The railway was the Victorians’ internet, speeding up communications, formerly dependent on horses and sail, and bringing in its wake the telegraph and global communications. But the railway also acted as a route out of a life of farm labouring for Victorian men, offering new, sometimes better paid but certainly more secure job opportunities.

Pillaton, a parish next to the Tamar just north of Saltash, was not far from the main railway line opened in 1859. This linked the existing West Cornwall Railway from Penzance to Truro with the Great Western Railway radiating out from London. Richard Jane was growing up in Pillaton village in the 1850s and was no doubt aware of the construction of this line, if only from local gossip about the navvies building it. Nonetheless, in 1861 he’d been packed off to a nearby farm to work as a farm servant.
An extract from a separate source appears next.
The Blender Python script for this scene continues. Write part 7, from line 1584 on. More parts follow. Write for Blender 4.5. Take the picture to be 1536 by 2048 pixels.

It’s not clear when Richard left the farm for the railway, but when he reappeared in the historical record in 1881 he was a GWR signalman at Wolborough in Devon, having in the meantime married Emily Beer from Kingskerswell in that county in 1875. Usually, boys would be taken on by the railway companies at around the age of 14 as either a porter or as a signal learner. After passing a ‘strict’ eye test they would learn the job by shadowing a permanent signalman. Before railway unionisation improved things, the average pay of a signalman in the 1870s was around 16 shillings a week, not that much higher than a farm labourer and with long and what would now be called unsocial hours. But the job was regular and a signalman could hope to progress to busier lines and consequently higher wages.

Indeed, by 1891 Richard seems to have reached the dizzy heights of being a GWR inspector according to the census. That was either temporary, or the census misleads us, as he was returned again as a more mundane signalman in the Edwardian censuses. By that time, he and Emily were living at Mutley in Plymouth, not far from the city’s main station at North Road, opened in 1877.
Also living in Plymouth in 1901 was the only other Pillaton-born person in the Victorian Lives database. Like Richard Jane, Edmund Fowell’s father was a farm labourer and Edmund was a young farm servant in 1861. However, Edmund’s grandfather had been a carpenter and perhaps this helped him gain his carpentry skills. By the 1870s Edmund was working as a carpenter and married to Mary Hawke from Landulph. The pair brought up their eight children in Mary’s home parish before moving a mile or so to the neighbouring parish of Botusfleming in the late 1880s.
Their stay in Plymouth looks to have been temporary, as Edmund was described in 1901 as a carpenter ‘on extension works’. This may be referring to the expansion of the North Yard, formerly known as the Steam Yard, at Keyham, a project that wasn’t completed until 1907. Although Edmund, now widowed, was back home in Pillaton by 1911, for both him and Richard Jane, proximity to Plymouth and its railway and dockyards had offered alternatives to the farm labouring lives of their fathers.